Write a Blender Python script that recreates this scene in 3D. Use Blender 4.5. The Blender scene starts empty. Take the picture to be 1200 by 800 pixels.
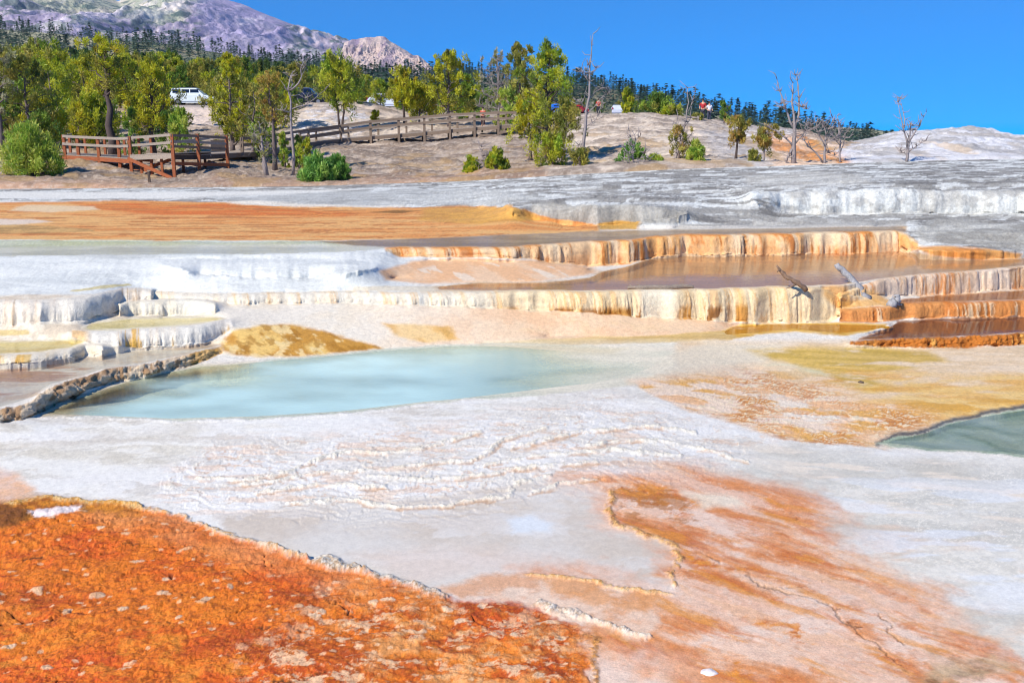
import bpy, math, random
import numpy as np
from mathutils import Vector
SC = bpy.context.scene
COL = SC.collection
f32 = np.float32
# ------------------------------------------------------------------ camera model (used to survey real positions)
H = 5.0; F = 1200 * 35.0 / 36.0; PITCH = math.atan((400 - 130) / F)
CP, SP = math.cos(PITCH), math.sin(PITCH)
def ray(px, py):
    X = (px - 600) / F; Y = (400 - py) / F
    y = CP + Y * SP; z = -SP + Y * CP
    return X / y, z / y
def at_z(px, py, z):
    xr, t = ray(px, py); d = (z - H) / t
    return xr * d, d, z
def at_d(px, py, d):
    xr, t = ray(px, py)
    return (xr * d, d, H + t * d)
def to_px(x, y, z):
    fw = y * CP - (z - H) * SP; up = y * SP + (z - H) * CP
    return 600 + F * x / fw, 400 - F * up / fw
# ------------------------------------------------------------------ noise
_T = np.random.RandomState(7).rand(65536).astype(f32)
def _h(ix, iy, s=0):
    return _T[((ix * 73856093) ^ (iy * 19349663) ^ (s * 83492791)) & 65535]
def vn(x, y, s=0):
    x = np.asarray(x, f32); y = np.asarray(y, f32)
    fx = np.floor(x); fy = np.floor(y); ix = fx.astype(np.int64); iy = fy.astype(np.int64)
    u = x - fx; v = y - fy
    u = u * u * u * (u * (u * 6 - 15) + 10); v = v * v * v * (v * (v * 6 - 15) + 10)
    a = _h(ix, iy, s); b = _h(ix + 1, iy, s); c = _h(ix, iy + 1, s); d = _h(ix + 1, iy + 1, s)
    return a + (b - a) * u + (c - a) * v + (a - b - c + d) * u * v
def fbm(x, y, o=4, s=0, g=0.5):
    r = 0; a = 1; n = 0
    for k in range(o):
        c, sn = math.cos(k * 1.1), math.sin(k * 1.1)
        r = r + a * vn((x * c - y * sn) * 2 ** k, (x * sn + y * c) * 2 ** k, s + k * 13); n += a; a *= g
    return r / n            # 0..1, mean .5
def ridged(x, y, o=4, s=0):
    r = 0; a = 1; n = 0
    for k in range(o):
        r = r + a * (1 - np.abs(2 * vn(x * 2 ** k + 3.7 * k, y * 2 ** k, s + k * 7) - 1)); n += a; a *= .5
    return r / n
def worley(x, y, s=0):
    """F1, F2 and the id of the nearest cell"""
    fx = np.floor(x); fy = np.floor(y); ix = fx.astype(np.int64); iy = fy.astype(np.int64)
    f1 = np.full(x.shape, 9., f32); f2 = f1.copy(); idv = np.zeros(x.shape, f32)
    for i in (-1, 0, 1):
        for j in (-1, 0, 1):
            cx = ix + i; cy = iy + j
            dx = cx + _h(cx, cy, s) - x; dy = cy + _h(cx, cy, s + 1) - y
            d = np.sqrt(dx * dx + dy * dy).astype(f32); cid = _h(cx, cy, s + 2)
            n = d < f1
            f2 = np.where(n, f1, np.minimum(f2, d)); idv = np.where(n, cid, idv); f1 = np.where(n, d, f1)
    return f1, f2, idv
def sst(a, b, x):
    t = np.clip((x - a) / (b - a), 0, 1); return t * t * (3 - 2 * t)
def lin(c):
    c = np.asarray(c, np.float64) / 255.
    return np.where(c <= .04045, c / 12.92, ((c + .055) / 1.055) ** 2.4).astype(f32)
def sdist(px, py, pts, ya=1.0, closed=True):
    """signed distance (positive inside) of points to a polygon, y stretched by ya; plain distance for a polyline"""
    P = np.asarray(pts, f32).copy(); P[:, 1] *= ya
    x = px; y = py * ya
    best = np.full(x.shape, 1e9, f32); ins = np.zeros(x.shape, bool)
    n = len(P)
    for i in range(n if closed else n - 1):
        ax, ay = P[i]; bx, by = P[(i + 1) % n]
        ex, ey = bx - ax, by - ay; L = ex * ex + ey * ey + 1e-9
        t = np.clip(((x - ax) * ex + (y - ay) * ey) / L, 0, 1)
        best = np.minimum(best, (x - ax - t * ex) ** 2 + (y - ay - t * ey) ** 2)
        if closed and ay != by:
            ins ^= ((ay > y) != (by > y)) & (x < ex * (y - ay) / ey + ax)
    best = np.sqrt(best)
    return np.where(ins, best, -best) if closed else best
# ------------------------------------------------------------------ object helpers
def link(name, me, mat=None, parent=None):
    o = bpy.data.objects.new(name, me); COL.objects.link(o)
    if mat is not None and me is not None: me.materials.append(mat)
    if parent is not None: o.parent = parent
    return o
def tag(o, label=None, cat=None, group=None, kind=None):
    if label: o['label'] = label
    if cat: o['category'] = cat
    if group: o['group'] = group
    if kind: o['kind'] = kind
    return o
def thing(name, label, cat, loc=(0, 0, 0), rz=0, group=None):
    o = bpy.data.objects.new(name, None); COL.objects.link(o); o.empty_display_size = .2
    o.location = loc; o.rotation_euler = (0, 0, rz)
    return tag(o, label, cat, group)
def copy_tree(o, parent=None):
    c = o.copy(); COL.objects.link(c)
    if parent is not None: c.parent = parent
    for ch in list(o.children): copy_tree(ch, c)
    return c
def np_mesh(name, V, Fq, col=None, attrs=None, smooth=True):
    """big mesh from numpy arrays; Fq is (n,k) with one k"""
    me = bpy.data.meshes.new(name)
    n, k = Fq.shape
    me.vertices.add(len(V)); me.vertices.foreach_set('co', np.ascontiguousarray(V, f32).ravel())
    me.loops.add(n * k); me.polygons.add(n)
    me.loops.foreach_set('vertex_index', np.ascontiguousarray(Fq, np.int32).ravel())
    me.polygons.foreach_set('loop_start', np.arange(0, n * k, k, dtype=np.int32))
    me.polygons.foreach_set('loop_total', np.full(n, k, np.int32))
    me.update(calc_edges=True)
    me.polygons.foreach_set('use_smooth', np.full(n, bool(smooth)))
    if col is not None:
        a = me.attributes.new('Col', 'FLOAT_COLOR', 'POINT')
        c4 = np.ones((len(V), 4), f32); c4[:, :3] = col
        a.data.foreach_set('color', c4.ravel())
    for nm, v in (attrs or {}).items():
        a = me.attributes.new(nm, 'FLOAT', 'POINT'); a.data.foreach_set('value', np.ascontiguousarray(v, f32).ravel())
    return me
def grid_faces(nr, nc):
    i = np.arange((nr - 1) * (nc - 1)); r = i // (nc - 1); c = i % (nc - 1)
    a = r * nc + c
    return np.stack([a, a + nc, a + nc + 1, a + 1], 1)
class MB:
    """collects boxes, bars and tubes into ONE mesh"""
    def __init__(s): s.v = []; s.f = []; s.sm = []
    def add(s, V, Fs, smooth=False):
        b = len(s.v); s.v += [tuple(map(float, p)) for p in V]; s.f += [tuple(b + i for i in q) for q in Fs]; s.sm += [smooth] * len(Fs)
    def box(s, c, size, rz=0, bev=.0):
        x, y, z = [q / 2 for q in size]; cr, sr = math.cos(rz), math.sin(rz)
        V = []
        for dz in (-z, z):
            for dx, dy in ((-x, -y), (x, -y), (x, y), (-x, y)):
                V.append((c[0] + dx * cr - dy * sr, c[1] + dx * sr + dy * cr, c[2] + dz))
        s.add(V, [(3, 2, 1, 0), (4, 5, 6, 7), (0, 1, 5, 4), (1, 2, 6, 5), (2, 3, 7, 6), (3, 0, 4, 7)])
    def bar(s, a, b, w, h):
        """rectangular bar from a to b, width w (sideways) and height h (upright)"""
        a = Vector(a); b = Vector(b); d = (b - a).normalized()
        side = d.cross(Vector((0, 0, 1)))
        if side.length < 1e-4: side = Vector((1, 0, 0))
        side.normalize(); up = side.cross(d).normalized()
        V = []
        for p in (a, b):
            for i, j in ((-1, -1), (1, -1), (1, 1), (-1, 1)):
                V.append(p + side * (w / 2 * i) + up * (h / 2 * j))
        s.add(V, [(0, 1, 2, 3), (7, 6, 5, 4), (4, 5, 1, 0), (5, 6, 2, 1), (6, 7, 3, 2), (7, 4, 0, 3)])
    def tube(s, pts, rad, n=6, cap=True):
        pts = [Vector(p) for p in pts]; V = []; m = len(pts)
        ref = Vector((.31, .87, .38))
        for i, p in enumerate(pts):
            d = (pts[min(i + 1, m - 1)] - pts[max(i - 1, 0)]).normalized()
            u = d.cross(ref); u = u.normalized() if u.length > 1e-3 else Vector((1, 0, 0)); w = d.cross(u)
            for k in range(n):
                a = 2 * math.pi * k / n
                V.append(p + (u * math.cos(a) + w * math.sin(a)) * rad[i])
        Fs = []
        for i in range(m - 1):
            for k in range(n):
                a = i * n + k; b = i * n + (k + 1) % n
                Fs.append((a, b, b + n, a + n))
        if cap:
            Fs.append(tuple(range(n - 1, -1, -1))); Fs.append(tuple((m - 1) * n + k for k in range(n)))
        s.add(V, Fs, True)
    def loft(s, rings, cap=True, smooth=True):
        n = len(rings[0]); V = [p for r in rings for p in r]; Fs = []
        for i in range(len(rings) - 1):
            for k in range(n):
                a = i * n + k; b = i * n + (k + 1) % n
                Fs.append((a, b, b + n, a + n))
        if cap:
            Fs.append(tuple(range(n - 1, -1, -1))); Fs.append(tuple((len(rings) - 1) * n + k for k in range(n)))
        s.add(V, Fs, smooth)
    def mesh(s, name):
        me = bpy.data.meshes.new(name); me.from_pydata(s.v, [], s.f); me.update()
        me.polygons.foreach_set('use_smooth', s.sm)
        return me
    def build(s, name, mat, parent=None): return link(name, s.mesh(name), mat, parent)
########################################
Copy each line of the listing that contains the string "scene".

• [ANSWER TO THIS TASK]
Write a Blender Python script that recreates this scene in 3D. Use Blender 4.5. The Blender scene starts empty. Take the picture to be 1200 by 800 pixels.
SC = bpy.context.scene